Er hat uns im Ausschuss noch eine dritte Möglichkeit angeboten. Er hat gesagt: Naja, das steht jetzt alles nicht im Staatsvertrag, aber da gibt es eine Jugendarrestkonzeption: Der Standort Lichtenrade hat dann eine Arrestkonzeption, und was jetzt nicht im Staatsvertrag ist, kann in dieser Arrestkonzeption aufgefangen werden.

Wir haben uns das genau angeschaut: Die bisherige Arrestkonzeption entspricht bei Weitem nicht den – wie es hier heißt – „wesentlichen Teilen der sozialpädagogischen Anforderungen des Brandenburger Gesetzes.“

Wir geben Einiges auf, wenn wir heute dem Staatsvertrag zustimmen.

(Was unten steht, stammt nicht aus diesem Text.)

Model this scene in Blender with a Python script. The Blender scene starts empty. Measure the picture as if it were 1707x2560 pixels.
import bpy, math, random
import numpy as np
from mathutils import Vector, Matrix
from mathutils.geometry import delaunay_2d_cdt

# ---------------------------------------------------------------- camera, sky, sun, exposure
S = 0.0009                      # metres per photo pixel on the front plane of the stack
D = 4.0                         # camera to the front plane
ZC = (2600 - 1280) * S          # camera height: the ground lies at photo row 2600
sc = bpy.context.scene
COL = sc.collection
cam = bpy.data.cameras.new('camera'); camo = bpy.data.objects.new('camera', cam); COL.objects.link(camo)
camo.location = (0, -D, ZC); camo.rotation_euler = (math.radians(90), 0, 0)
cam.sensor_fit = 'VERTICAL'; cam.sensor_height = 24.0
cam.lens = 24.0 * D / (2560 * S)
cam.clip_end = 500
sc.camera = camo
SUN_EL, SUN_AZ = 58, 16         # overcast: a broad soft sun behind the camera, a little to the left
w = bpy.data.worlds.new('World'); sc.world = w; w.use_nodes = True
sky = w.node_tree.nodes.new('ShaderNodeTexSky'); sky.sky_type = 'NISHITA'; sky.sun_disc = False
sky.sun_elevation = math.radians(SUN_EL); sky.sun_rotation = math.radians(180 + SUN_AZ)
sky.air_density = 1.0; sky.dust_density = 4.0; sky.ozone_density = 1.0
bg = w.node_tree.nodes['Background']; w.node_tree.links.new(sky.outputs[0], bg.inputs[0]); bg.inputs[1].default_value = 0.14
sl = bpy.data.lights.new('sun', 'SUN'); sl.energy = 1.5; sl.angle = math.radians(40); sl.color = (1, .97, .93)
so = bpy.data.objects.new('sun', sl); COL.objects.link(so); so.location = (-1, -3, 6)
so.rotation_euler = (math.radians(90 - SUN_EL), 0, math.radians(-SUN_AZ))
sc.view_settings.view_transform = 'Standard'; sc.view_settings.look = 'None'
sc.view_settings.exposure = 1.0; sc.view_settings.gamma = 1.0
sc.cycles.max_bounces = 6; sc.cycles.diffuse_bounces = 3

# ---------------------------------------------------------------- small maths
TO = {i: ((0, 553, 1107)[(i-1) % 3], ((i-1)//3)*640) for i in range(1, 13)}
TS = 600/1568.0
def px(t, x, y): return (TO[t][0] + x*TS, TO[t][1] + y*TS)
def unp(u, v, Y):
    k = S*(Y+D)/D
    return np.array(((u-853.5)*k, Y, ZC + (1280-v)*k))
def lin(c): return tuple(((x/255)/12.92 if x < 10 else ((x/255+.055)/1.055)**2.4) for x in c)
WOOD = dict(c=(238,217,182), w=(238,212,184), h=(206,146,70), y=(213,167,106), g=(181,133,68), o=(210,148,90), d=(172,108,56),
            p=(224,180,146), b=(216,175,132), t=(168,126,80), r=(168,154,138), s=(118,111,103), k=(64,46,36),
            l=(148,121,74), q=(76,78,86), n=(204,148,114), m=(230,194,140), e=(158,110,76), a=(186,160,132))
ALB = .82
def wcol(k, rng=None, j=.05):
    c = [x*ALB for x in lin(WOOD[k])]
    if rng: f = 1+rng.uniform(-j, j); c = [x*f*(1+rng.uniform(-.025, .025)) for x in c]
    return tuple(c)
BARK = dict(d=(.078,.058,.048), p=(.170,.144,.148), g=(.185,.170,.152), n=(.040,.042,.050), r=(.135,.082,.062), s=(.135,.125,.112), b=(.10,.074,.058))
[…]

Komplett fehlen zum Beispiel individuelle Förderpläne für die einzelnen Jugendlichen. Auch beim Thema Besuchsrecht, Beschwerderecht und gesunde Ernährung liegt man weit hinter unserem Gesetz zurück. Unser Gesetz verlangt auch einen Beirat, der das Ver-ständnis für den Arrest und seine gesellschaftliche Akzeptanz fördern soll und Kontakte zu anderen Einrichtungen herstellt. Davon ist hier nichts zu lesen.

Noch ein Punkt, um das zu illustrieren: Unser gutes Brandenburger Jugendarrestvollzugsgesetz sieht vor, dass pädagogische Mitarbeiter der Jugendarrestanstalt den Jugendlichen nach ihrem Arrestaufenthalt als Vertrauenspersonen zur Seite stehen, bei Behördengängen helfen und dabei, den Einstieg ins normale Leben zu schaffen. Das alles geben wir jetzt auf.

Minister Markov, wenn Sie wirklich wollen, dass unser vorbildliches Brandenburger Gesetz auch dann gilt, wenn unsere Jugendlichen aus Spargründen in Berlin sind, dann verhandeln Sie das nach! Ich weiß schon, Sie haben es gesagt: Wir müssen heute nicht hü oder hott sagen, Sie werden den Staatsvertrag durchwinken. – Aber es gibt vielleicht noch eine letzte Möglichkeit. Sie haben gesagt: Wir werden eine gemeinsame Jugendarrestkonzeption mit Berlin verhandeln. – Nehmen Sie diese Punkte da auf! Und wenn Sie schon dabei sind, dann verhandeln Sie doch bitte gleich einen anderen Standort für die nächsten Jahre.

Denn unser Gesetz sieht vor – Sie haben es vorgetragen –: Die Gestaltung der Anstalt, also auch die Beschaffenheit des Gebäudes, muss sozialpädagogischen Erfordernissen entsprechen. Aber das Gefängnis Berlin-Lichtenrade, liebe Kolleginnen und Kollegen, hat etwa 5 Meter hohe Betonmauern und einen Eingangsbereich – da zitiere ich Kenner aus der Szene –‚ der einem Hochsicherheitstrakt in den USA ähnelt. Sie sehen also: Prädikat „ungenügend Wenn wir heute zustimmen, geben wir vieles auf. Wir lehnen ab. – Vielen Dank.